Calls for full EIS for Minnamurra Boardwalk

The Friends of the Minnamurra River (FOMR), a group opposed to the overwater section of the proposed Minnamurra Boardwalk, are concerned that Stage 1 of the project proposes cutting down at least 66 trees.

Stage 1 of the Boardwalk involves a 980 metre long and 2.5 metre wide shared path along Riverside Drive, linking the Minnamurra River Bridge in the north to a viewing platform near Federal St in the south.

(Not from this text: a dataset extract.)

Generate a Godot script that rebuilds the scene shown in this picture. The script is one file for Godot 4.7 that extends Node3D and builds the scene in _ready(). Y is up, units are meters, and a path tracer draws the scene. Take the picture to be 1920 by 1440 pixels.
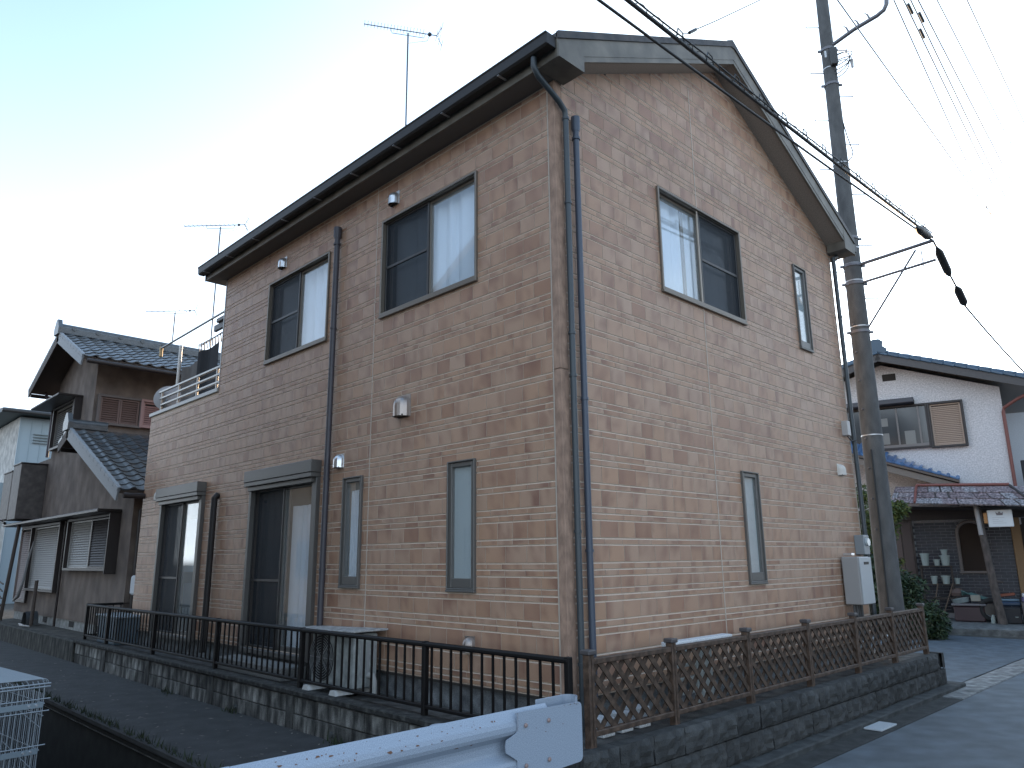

In its submission to Council on Cardno’s Review of Environmental Factors (REF) documents for Stage 1, the Friends of the Minnamurra River (FOMR) said it is essential that a full Environmental Impact Statement (EIS) is undertaken to examine the threat the 1.6km long boardwalk/cycleway project poses to the Minnamurra River estuary.

“Once people find out about the mass destruction planned for this beautiful and natural area to make way for a path that Council is promoting as a tourist attraction, we feel certain that they will demand at least an EIS,” says the Chair of FOMR, Will Chyra.

“And if the EIS shows that the boardwalk/cycleway proposal is going to be environmentally damaging in any way to one of the Kiama Municipality’s last remaining largely untouched natural assets, then the design and route of the boardwalk/cycleway will have to be modified accordingly.

“I also find it inconceivable that the NSW Government, with its array of legislation to protect ecological treasures such as the Minnamurra River estuary and wetlands, will allow theboardwalk project to proceed, as proposed, if the project will destroy or harm – as it is apparently going to – the estuary’s naturalness and vegetation, mangroves, seagrasses, saltmarshes and fish and wildlife habitats.”

FOMR believes the splitting of the REF into two parts is an attempt to avoid a full environmental assessment.

“The NSW Government guidelines for preparing a REF specifically warn against ‘project splitting’ because it obscures identifying the full environmental effects and impacts of a project from the community,” says Mr Chyra.

He believes Council is working to have the project approved before 3 April, when a full EIS would be required by the new Coastal State Environment Protection Policy.

Amongst other things, Mr Chyra is also critical of the REF being conducted via a desktop study and a one day field survey to evaluate the environmental impacts of the Boardwalk.